» **DATA BLOCK**
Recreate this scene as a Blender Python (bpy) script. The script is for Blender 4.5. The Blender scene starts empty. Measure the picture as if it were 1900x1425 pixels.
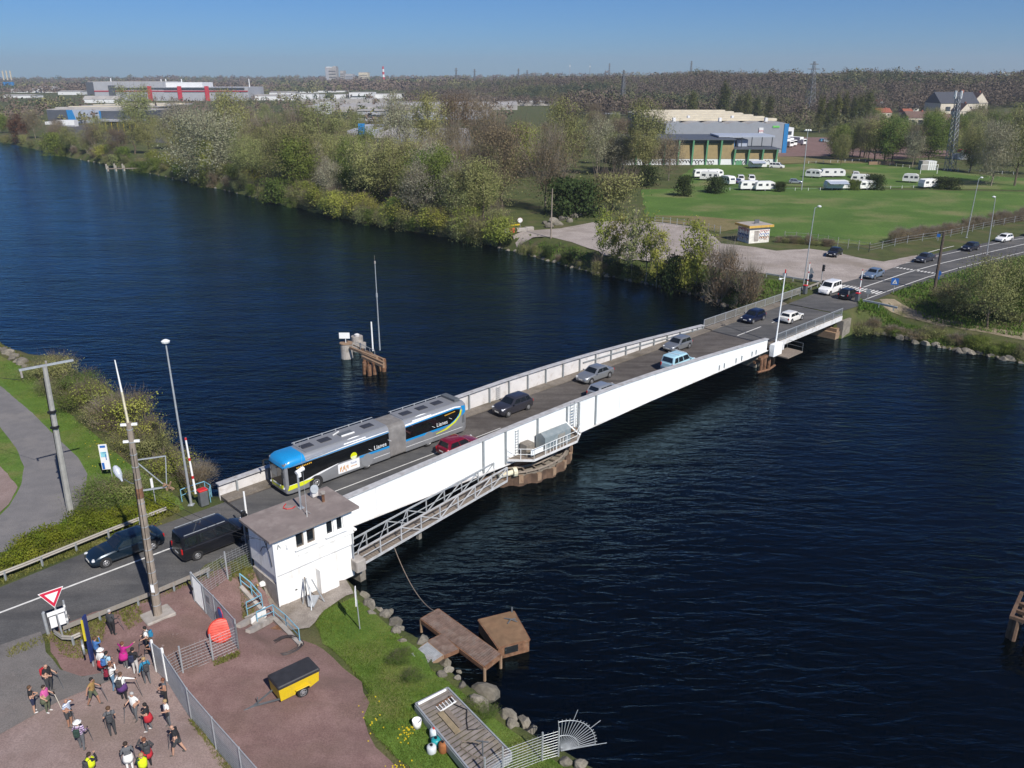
import bpy, bmesh, math, random
import numpy as np
from mathutils import Vector, Matrix
from mathutils.geometry import delaunay_2d_cdt
R = random.Random(11)
NR = np.random.default_rng(7)
rad = math.radians
sc = bpy.context.scene
COL = sc.collection
# ---------------------------------------------------------------- camera, sky, sun, exposure
CAMH = 30.0
FPX, CX, CY, HORY = 1538.0, 950.0, 712.5, 140.0      # focal length and horizon in photo pixels
TH = math.atan((CY - HORY) / FPX)
cam = bpy.data.cameras.new('camera')
cam.sensor_width = 36.0
cam.lens = 36.0 * FPX / 1900.0
cam.clip_start = 0.5
cam.clip_end = 20000.0
camo = bpy.data.objects.new('camera', cam)
camo.location = (0, 0, CAMH)
camo.rotation_euler = (math.pi / 2 - TH, 0, 0)
COL.objects.link(camo)
sc.camera = camo
SUN_EL = rad(43.0)
SUN_AZ = rad(303.0)                                   # towards the sun, counter-clockwise from +X
sv = Vector((math.cos(SUN_AZ) * math.cos(SUN_EL), math.sin(SUN_AZ) * math.cos(SUN_EL), math.sin(SUN_EL)))
world = bpy.data.worlds.new('World')
sc.world = world
world.use_nodes = True
wn = world.node_tree
bg = wn.nodes['Background']
sky = wn.nodes.new('ShaderNodeTexSky')
sky.sky_type = 'NISHITA'
sky.sun_disc = False
sky.sun_elevation = SUN_EL
sky.sun_rotation = math.atan2(sv.x, sv.y)
sky.altitude = 1000.0
sky.air_density = 1.0
sky.dust_density = 0.3
sky.ozone_density = 10.0
bg.inputs['Strength'].default_value = 0.064
stint = wn.nodes.new('ShaderNodeMix'); stint.data_type = 'RGBA'; stint.blend_type = 'MULTIPLY'; stint.inputs['Factor'].default_value = 1.0
stint.inputs['B'].default_value = (0.60, 0.82, 1.06, 1)
wn.links.new(sky.outputs['Color'], stint.inputs['A']); wn.links.new(stint.outputs['Result'], bg.inputs['Color'])
sun = bpy.data.lights.new('sun', 'SUN')
sun.energy = 4.7
sun.angle = rad(0.5)
sun.color = (1.0, 0.95, 0.87)
suno = bpy.data.objects.new('sun', sun)
suno.rotation_euler = (-sv).to_track_quat('-Z', 'Y').to_euler()
suno.location = sv * 200
COL.objects.link(suno)
sc.view_settings.view_transform = 'Standard'
sc.view_settings.look = 'None'
sc.view_settings.exposure = 0.3
sc.view_settings.gamma = 1.0
sc.cycles.max_bounces = 6
sc.cycles.diffuse_bounces = 2
sc.cycles.glossy_bounces = 3
sc.cycles.transmission_bounces = 3
sc.cycles.transparent_max_bounces = 6
sc.cycles.use_denoising = True
# ---------------------------------------------------------------- where things stand: sight lines of the survey camera
CT, ST = math.cos(TH), math.sin(TH)
def ray(px, py):
 a, b = (px - CX) / FPX, -(py - CY) / FPX
 return Vector((a, CT + b * ST, -ST + b * CT))
def G(px, py, z=0.0):
 d = ray(px, py); t = (z - CAMH) / d.z
 return Vector((d.x * t, d.y * t, z))
def GY(px, py, Y):
 d = ray(px, py); t = Y / d.y
 return Vector((d.x * t, Y, CAMH + d.z * t))
def PX(p):
 w = Vector(p) - Vector((0, 0, CAMH)); f = w.y * CT - w.z * ST
 return (CX + FPX * w.x / f, CY - FPX * (w.y * ST + w.z * CT) / f)
AX = rad(43.9)                                        # direction of the bridge
E1 = Vector((math.cos(AX), math.sin(AX), 0)); E2 = Vector((-math.sin(AX), math.cos(AX), 0))
ORI = Vector((0, 70.8, 0))
def UV(u, v, z=0.0):
 p = ORI + E1 * u + E2 * v
 return Vector((p.x, p.y, z))
def to_uv(p):
 q = Vector((p[0], p[1], 0)) - ORI
 return q.dot(E1), q.dot(E2)
WZ = -3.0                                             # water level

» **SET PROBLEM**
Transcribe the full listing character for character. Pictures are excluded.

» **TASK ANSWER**
Recreate this scene as a Blender Python (bpy) script. The script is for Blender 4.5. The Blender scene starts empty. Measure the picture as if it were 1900x1425 pixels.
import bpy, bmesh, math, random
import numpy as np
from mathutils import Vector, Matrix
from mathutils.geometry import delaunay_2d_cdt
R = random.Random(11)
NR = np.random.default_rng(7)
rad = math.radians
sc = bpy.context.scene
COL = sc.collection
# ---------------------------------------------------------------- camera, sky, sun, exposure
CAMH = 30.0
FPX, CX, CY, HORY = 1538.0, 950.0, 712.5, 140.0      # focal length and horizon in photo pixels
TH = math.atan((CY - HORY) / FPX)
cam = bpy.data.cameras.new('camera')
cam.sensor_width = 36.0
cam.lens = 36.0 * FPX / 1900.0
cam.clip_start = 0.5
cam.clip_end = 20000.0
camo = bpy.data.objects.new('camera', cam)
camo.location = (0, 0, CAMH)
camo.rotation_euler = (math.pi / 2 - TH, 0, 0)
COL.objects.link(camo)
sc.camera = camo
SUN_EL = rad(43.0)
SUN_AZ = rad(303.0)                                   # towards the sun, counter-clockwise from +X
sv = Vector((math.cos(SUN_AZ) * math.cos(SUN_EL), math.sin(SUN_AZ) * math.cos(SUN_EL), math.sin(SUN_EL)))
world = bpy.data.worlds.new('World')
sc.world = world
world.use_nodes = True
wn = world.node_tree
bg = wn.nodes['Background']
sky = wn.nodes.new('ShaderNodeTexSky')
sky.sky_type = 'NISHITA'
sky.sun_disc = False
sky.sun_elevation = SUN_EL
sky.sun_rotation = math.atan2(sv.x, sv.y)
sky.altitude = 1000.0
sky.air_density = 1.0
sky.dust_density = 0.3
sky.ozone_density = 10.0
bg.inputs['Strength'].default_value = 0.064
stint = wn.nodes.new('ShaderNodeMix'); stint.data_type = 'RGBA'; stint.blend_type = 'MULTIPLY'; stint.inputs['Factor'].default_value = 1.0
stint.inputs['B'].default_value = (0.60, 0.82, 1.06, 1)
wn.links.new(sky.outputs['Color'], stint.inputs['A']); wn.links.new(stint.outputs['Result'], bg.inputs['Color'])
sun = bpy.data.lights.new('sun', 'SUN')
sun.energy = 4.7
sun.angle = rad(0.5)
sun.color = (1.0, 0.95, 0.87)
suno = bpy.data.objects.new('sun', sun)
suno.rotation_euler = (-sv).to_track_quat('-Z', 'Y').to_euler()
suno.location = sv * 200
COL.objects.link(suno)
sc.view_settings.view_transform = 'Standard'
sc.view_settings.look = 'None'
sc.view_settings.exposure = 0.3
sc.view_settings.gamma = 1.0
sc.cycles.max_bounces = 6
sc.cycles.diffuse_bounces = 2
sc.cycles.glossy_bounces = 3
sc.cycles.transmission_bounces = 3
sc.cycles.transparent_max_bounces = 6
sc.cycles.use_denoising = True
# ---------------------------------------------------------------- where things stand: sight lines of the survey camera
CT, ST = math.cos(TH), math.sin(TH)
def ray(px, py):
 a, b = (px - CX) / FPX, -(py - CY) / FPX
 return Vector((a, CT + b * ST, -ST + b * CT))
def G(px, py, z=0.0):
 d = ray(px, py); t = (z - CAMH) / d.z
 return Vector((d.x * t, d.y * t, z))
def GY(px, py, Y):
 d = ray(px, py); t = Y / d.y
 return Vector((d.x * t, Y, CAMH + d.z * t))
def PX(p):
 w = Vector(p) - Vector((0, 0, CAMH)); f = w.y * CT - w.z * ST
 return (CX + FPX * w.x / f, CY - FPX * (w.y * ST + w.z * CT) / f)
AX = rad(43.9)                                        # direction of the bridge
E1 = Vector((math.cos(AX), math.sin(AX), 0)); E2 = Vector((-math.sin(AX), math.cos(AX), 0))
ORI = Vector((0, 70.8, 0))
def UV(u, v, z=0.0):
 p = ORI + E1 * u + E2 * v
 return Vector((p.x, p.y, z))
def to_uv(p):
 q = Vector((p[0], p[1], 0)) - ORI
 return q.dot(E1), q.dot(E2)
WZ = -3.0                                             # water level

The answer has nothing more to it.